In an ambitious first season, Awkwafina is Nora from Queens offers plenty of heart and humor.
That Awkwafina is Nora from Queens feels so contemporary is perhaps its most radical asset. As Sunaina Maira says in her essay “Indo-Chic: Late Capitalist Orientalism and Imperial Culture,” all too often, the white imagination dictates that Asian women enact Asian culture, that they possess a certain timelessness, “the ancient” in the modern. In the past, Asian women have been depicted as deeply conflicted about the rip between tradition and modernity. But AINFQ has an ambivalent relationship with Chinese history. Instead, Nora identifies heavily as American and is far from porcelain. She’s outrageous, incomplete, and directionless. The Sino-chic orientalisms of the post-Marie Kondo era are expelled with no apologies.
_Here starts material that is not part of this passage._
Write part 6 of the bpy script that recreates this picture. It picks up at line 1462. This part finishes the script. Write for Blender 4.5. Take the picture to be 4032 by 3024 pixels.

The show has areas for expansion, but nothing atypical for a first season. The first few episodes largely stand on their own, which may be difficult to build audience engagement in The Streaming Era. But as the season reaches its end, some of the episodes are connected by thin sinews of narrative, which made for more engaged satisfying viewing. Future seasons look like they would explore Nora and Wally’s search for love, and Nora’s search for just, like, a job. Hopefully, any future seasons will add more shading and nuance and more Auntie Shu Shu, Grandma’s best friend who makes one brief, but highly memorable appearance.
AINFQ will hopefully continue to shatter the constricting criteria Hollywood has for Asian American representation. Awkwafina has shown she is critically engaged with this history of Asian-American representation and her intelligence shines through in her new show. What’s remarkably genuine is that nothing feels didactic or forced. Its transgressions feel effortless because Awkwafina is being real: stoned, horny, and transnational. She’s just Nora from Queens.
Awkwafina is Nora From Queens comes to your neighborhood (and Comedy Central) on January 22nd.